At the same time, the industry must ensure careful development, testing and deployment of this technology, to ensure it’s investing in battlefield systems we can trust.
In a world of autonomous drones, robots and AI-driven geospatial intelligence we need to develop standardised specifications for how we make autonomous systems ethical, robust and safe. That way innovators can get on with innovating, without having to second guess what kinds of assurances the buyers of their technology might be looking for.
Explainability
History offers us valuable lessons on how to accelerate technological adoption through standardisation.

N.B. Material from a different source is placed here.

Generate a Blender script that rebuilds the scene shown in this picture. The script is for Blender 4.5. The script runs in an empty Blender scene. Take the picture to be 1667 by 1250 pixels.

Take the telecoms industry. By establishing international specifications for building, testing and deploying 3G, 4G and 5G networks — via frameworks like TEVV (Test, Evaluation, Verification, and Validation) — innovators and providers rolled out these foundational technologies at rapid scale and speed. Today, we don’t have such a well developed and standardised set of specifications for AI systems.
If Europe is serious about integrating AI into its militaries, we need a TEVV 2.0 tailored for AI. Central to this new set of specifications must be ways to develop and test AI systems that are as explainable as possible.
Technologies like autonomous drone swarms operating on the battlefield, each unit armed with a rifle, can’t be a black box where their actions can’t be scrutinised and understood by commanders on the ground. We must be able to evaluate and test how these technologies make life-and-death decisions.
Building battlefield-ready machines
Another sector that’s hugely benefited from these kinds of specifications is the automotive industry. Rules around safety features like seatbelts and airbags provided clear guidelines for manufacturers, freeing them to focus on advancing other aspects of vehicle design.
This blueprint approach saved time and ensured reliability. Now, consider bipedal robots — originally developed for civilian use cases like logistics or healthcare — which are increasingly likely to appear on future battlefields, and will require serious adaptation to be robust and combat-ready.
This will demand specifications around adversarial training, using simulations to prepare robots for encounters with enemy humans or rival autonomous systems. It also involves hardware considerations: Is the robot’s onboard GPU powerful enough to process vast streams of real-time data? Does its battery life support extended missions and a safe return to base?
Standardised guidelines in these areas would streamline development, ensuring that dual-use technologies transition seamlessly from civilian labs to the frontlines.
Ensuring fairness in high-stakes decisions
A third critical area for AI specification is fairness and bias mitigation. We’ve seen the importance of this in civilian contexts — such as in HR recruitment, where biased algorithms can unfairly exclude candidates — but the stakes are even higher in defence, where life and death decisions are being made.
One example would be the growing significance of geospatial data informing military intelligence.
The growing satellite market, which accounts for more than 70% of a space industry that’s expected to be worth $1.8tn by 2035, will continue to generate more and more data for both civilian and military use cases. AI will play a pivotal role in interpreting this geospatial intelligence.
Without designing systems that can understand their specific domain and context to test for unwanted bias, these systems risk skewing outcomes based on gender, race or other identity markers — decisions that could determine targets, troop movements or resource allocation. Establishing clear specifications for bias detection and correction is not just an ethical imperative, it’s a strategic one, ensuring that Europe’s AI-driven defence capabilities are both equitable and effective.
A race we can’t afford to lose
If Europe wants to keep pace — and protect its democracies — we must grease the wheels of defence procurement.
This applies equally to militaries sourcing from the private sector and to large primes integrating tech from smaller, nimbler innovators.
Both would benefit from clear metrics benchmarks, as this kind of framework would significantly accelerate acquisition and integration of AI software into sensitive environments, while reducing engineering time to release, deploy and operate AI systems in the field. If an AI system meets specification, it reduces the burdensome case-by-case due diligence needed to determine trust in it.
The urgency to establish standardised specifications for developing, testing and deploying AI in dual-use technologies is underlined by the fact that adversaries are already using advanced AI systems. We are fast approaching a world where the most powerful nations replace human soldiers and pilots on the frontlines with autonomous weapons.
Europe cannot afford to lag in this race, if we do we’ll be pitting our troops against AI-powered adversaries that literally never miss.